The idea is to introduce students to the nature of science.  Here is this box, and you can’t see inside of it.  One thing happens given one set of initial conditions, and if you change the initial conditions something else happens.  What do you think goes on inside the box?  Whatever you come up with serves as a model for the box.  It is a mental model.  If if is a useful model, it will ALWAYS predict what will happen, given the initial conditions.  If it is not a useful model, it will be wrong sometimes.  Students can try to revise their model if they can’t make accurate predictions with it.

Students OFTEN ask me to reveal what is inside the box.  I refuse.  Students have come to me the week before graduation, wanting to know what was inside the box that they last saw demonstrated on the first day of school the previous year, 22 months previously!  But I never tell.  Instead, I tell them that nobody has ever seen the inside of an atom.  But we have a pretty good model that predicts how things behave if we assume the existence of tiny “particles” called protons, neutrons, and electrons in a certain configuration.

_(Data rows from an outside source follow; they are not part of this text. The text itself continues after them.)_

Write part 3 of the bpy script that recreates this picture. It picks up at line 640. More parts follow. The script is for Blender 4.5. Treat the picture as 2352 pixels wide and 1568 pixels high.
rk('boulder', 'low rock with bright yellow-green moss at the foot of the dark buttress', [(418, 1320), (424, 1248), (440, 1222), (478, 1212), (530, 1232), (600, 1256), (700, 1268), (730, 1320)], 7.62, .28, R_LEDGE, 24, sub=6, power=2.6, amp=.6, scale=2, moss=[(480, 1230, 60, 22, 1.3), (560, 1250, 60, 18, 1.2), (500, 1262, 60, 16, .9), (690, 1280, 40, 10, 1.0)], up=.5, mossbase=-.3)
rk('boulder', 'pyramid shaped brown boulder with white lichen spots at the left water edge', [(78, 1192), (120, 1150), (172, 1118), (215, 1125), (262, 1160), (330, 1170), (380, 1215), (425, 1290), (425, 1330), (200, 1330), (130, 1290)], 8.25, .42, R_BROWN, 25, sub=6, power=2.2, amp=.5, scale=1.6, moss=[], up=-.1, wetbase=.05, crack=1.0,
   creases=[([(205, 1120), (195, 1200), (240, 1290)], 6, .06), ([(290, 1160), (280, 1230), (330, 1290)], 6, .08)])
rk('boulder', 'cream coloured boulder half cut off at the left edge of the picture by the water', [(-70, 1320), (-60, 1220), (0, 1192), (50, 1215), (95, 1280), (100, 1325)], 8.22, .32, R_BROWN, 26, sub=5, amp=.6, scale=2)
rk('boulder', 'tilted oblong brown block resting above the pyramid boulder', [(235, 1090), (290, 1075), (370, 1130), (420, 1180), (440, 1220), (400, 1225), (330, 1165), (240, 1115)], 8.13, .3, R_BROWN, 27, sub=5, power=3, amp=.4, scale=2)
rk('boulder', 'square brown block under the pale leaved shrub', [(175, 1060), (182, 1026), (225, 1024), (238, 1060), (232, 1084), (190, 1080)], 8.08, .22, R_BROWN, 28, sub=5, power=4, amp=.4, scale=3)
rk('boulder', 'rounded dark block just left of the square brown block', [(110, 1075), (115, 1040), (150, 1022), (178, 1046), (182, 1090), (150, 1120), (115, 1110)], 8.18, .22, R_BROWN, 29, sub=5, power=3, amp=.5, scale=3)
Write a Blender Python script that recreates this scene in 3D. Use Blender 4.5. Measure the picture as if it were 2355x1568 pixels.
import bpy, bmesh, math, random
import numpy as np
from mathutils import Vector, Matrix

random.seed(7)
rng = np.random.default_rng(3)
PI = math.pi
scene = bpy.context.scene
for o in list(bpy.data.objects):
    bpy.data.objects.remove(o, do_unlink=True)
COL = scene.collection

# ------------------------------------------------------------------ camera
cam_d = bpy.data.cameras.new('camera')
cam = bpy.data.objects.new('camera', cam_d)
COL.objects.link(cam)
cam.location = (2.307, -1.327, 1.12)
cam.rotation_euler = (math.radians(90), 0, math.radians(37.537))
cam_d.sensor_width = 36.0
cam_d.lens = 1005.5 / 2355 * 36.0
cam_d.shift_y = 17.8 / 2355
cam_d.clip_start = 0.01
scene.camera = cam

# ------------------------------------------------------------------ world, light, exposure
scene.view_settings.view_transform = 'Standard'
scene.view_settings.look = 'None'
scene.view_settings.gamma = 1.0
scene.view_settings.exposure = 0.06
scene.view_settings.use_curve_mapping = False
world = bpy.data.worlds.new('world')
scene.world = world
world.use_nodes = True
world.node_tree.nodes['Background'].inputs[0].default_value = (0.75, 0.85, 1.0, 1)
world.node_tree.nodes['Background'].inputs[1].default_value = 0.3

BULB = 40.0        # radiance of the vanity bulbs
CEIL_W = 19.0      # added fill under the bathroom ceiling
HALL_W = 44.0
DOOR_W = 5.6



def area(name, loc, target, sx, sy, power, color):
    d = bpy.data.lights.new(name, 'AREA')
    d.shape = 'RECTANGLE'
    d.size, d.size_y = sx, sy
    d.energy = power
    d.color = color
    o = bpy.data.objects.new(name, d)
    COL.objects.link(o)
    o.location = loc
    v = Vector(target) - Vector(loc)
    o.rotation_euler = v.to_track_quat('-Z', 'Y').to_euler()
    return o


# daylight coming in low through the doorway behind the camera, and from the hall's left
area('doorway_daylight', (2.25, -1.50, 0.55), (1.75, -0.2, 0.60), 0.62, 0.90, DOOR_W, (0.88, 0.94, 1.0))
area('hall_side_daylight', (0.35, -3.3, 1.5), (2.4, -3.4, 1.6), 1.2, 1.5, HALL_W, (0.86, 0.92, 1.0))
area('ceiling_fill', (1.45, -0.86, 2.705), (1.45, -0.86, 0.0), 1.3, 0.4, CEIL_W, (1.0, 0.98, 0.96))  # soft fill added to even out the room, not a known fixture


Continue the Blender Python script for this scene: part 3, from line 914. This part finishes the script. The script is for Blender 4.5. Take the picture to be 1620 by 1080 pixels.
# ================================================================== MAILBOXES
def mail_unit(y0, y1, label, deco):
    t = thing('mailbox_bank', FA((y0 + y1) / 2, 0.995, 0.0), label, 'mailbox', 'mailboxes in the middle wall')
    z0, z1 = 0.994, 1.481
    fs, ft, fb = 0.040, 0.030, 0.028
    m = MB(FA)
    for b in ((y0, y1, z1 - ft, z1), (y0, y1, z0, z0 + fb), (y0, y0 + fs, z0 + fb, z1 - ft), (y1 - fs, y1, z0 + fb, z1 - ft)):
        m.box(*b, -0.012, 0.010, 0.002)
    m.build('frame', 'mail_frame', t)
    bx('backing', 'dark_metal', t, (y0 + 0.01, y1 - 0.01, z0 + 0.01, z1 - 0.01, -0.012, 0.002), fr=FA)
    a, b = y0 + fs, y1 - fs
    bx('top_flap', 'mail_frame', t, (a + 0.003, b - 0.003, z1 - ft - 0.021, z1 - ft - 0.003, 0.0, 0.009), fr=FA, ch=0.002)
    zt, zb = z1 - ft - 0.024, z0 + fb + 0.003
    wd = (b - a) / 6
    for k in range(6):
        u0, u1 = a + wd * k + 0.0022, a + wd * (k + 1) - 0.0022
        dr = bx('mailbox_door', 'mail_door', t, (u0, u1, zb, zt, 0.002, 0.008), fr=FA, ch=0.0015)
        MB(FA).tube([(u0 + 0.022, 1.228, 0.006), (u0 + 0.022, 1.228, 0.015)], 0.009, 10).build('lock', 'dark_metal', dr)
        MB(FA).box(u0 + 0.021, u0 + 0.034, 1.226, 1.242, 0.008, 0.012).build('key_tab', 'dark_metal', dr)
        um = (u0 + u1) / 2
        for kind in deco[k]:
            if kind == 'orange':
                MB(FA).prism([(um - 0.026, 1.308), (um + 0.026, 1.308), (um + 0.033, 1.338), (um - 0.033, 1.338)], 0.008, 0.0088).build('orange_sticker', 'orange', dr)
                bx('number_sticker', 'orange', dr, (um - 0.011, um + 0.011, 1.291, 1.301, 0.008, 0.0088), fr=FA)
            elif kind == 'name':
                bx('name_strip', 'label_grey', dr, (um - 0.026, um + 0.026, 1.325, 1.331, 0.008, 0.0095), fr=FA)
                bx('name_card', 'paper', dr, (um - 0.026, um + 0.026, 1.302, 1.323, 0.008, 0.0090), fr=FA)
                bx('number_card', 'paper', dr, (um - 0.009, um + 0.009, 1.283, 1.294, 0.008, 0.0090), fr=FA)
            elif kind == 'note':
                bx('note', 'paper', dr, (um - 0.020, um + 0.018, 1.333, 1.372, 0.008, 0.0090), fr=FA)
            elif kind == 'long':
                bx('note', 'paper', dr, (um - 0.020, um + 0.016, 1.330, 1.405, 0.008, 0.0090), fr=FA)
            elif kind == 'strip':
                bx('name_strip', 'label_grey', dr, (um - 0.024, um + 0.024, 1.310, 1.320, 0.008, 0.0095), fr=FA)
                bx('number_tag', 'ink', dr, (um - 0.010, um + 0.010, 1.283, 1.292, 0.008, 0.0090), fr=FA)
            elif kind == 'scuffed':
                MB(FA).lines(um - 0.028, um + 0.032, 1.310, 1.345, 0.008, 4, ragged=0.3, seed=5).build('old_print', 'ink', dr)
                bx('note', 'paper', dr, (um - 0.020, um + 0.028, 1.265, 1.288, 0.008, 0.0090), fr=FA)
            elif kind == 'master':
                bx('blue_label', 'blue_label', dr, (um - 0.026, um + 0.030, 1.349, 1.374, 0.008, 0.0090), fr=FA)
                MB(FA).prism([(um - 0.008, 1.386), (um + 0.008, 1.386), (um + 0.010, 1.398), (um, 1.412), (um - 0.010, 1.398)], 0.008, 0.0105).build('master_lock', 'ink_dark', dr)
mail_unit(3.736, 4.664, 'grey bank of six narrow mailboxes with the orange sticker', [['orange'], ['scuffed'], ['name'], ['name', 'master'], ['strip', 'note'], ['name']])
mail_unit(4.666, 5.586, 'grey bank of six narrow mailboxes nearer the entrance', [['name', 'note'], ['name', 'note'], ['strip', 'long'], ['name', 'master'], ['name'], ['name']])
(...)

Nowadays, I pair the Mystery Box demonstration with a writing activity, because we have to use all curriculum areas to teach literacy, including writing.  I don’t mind that, but it takes a little away from the freedom of how I did it originally.  Students used to be able to draw pictures showing what they thought was inside the Mystery Box, and therefore used to be able to express much more detailed mental models than they can do in writing.  It’s a little frustrating.  Drawing is a good tool too, and I want to encourage it.  Drawing a picture is a major component of solving physics problems!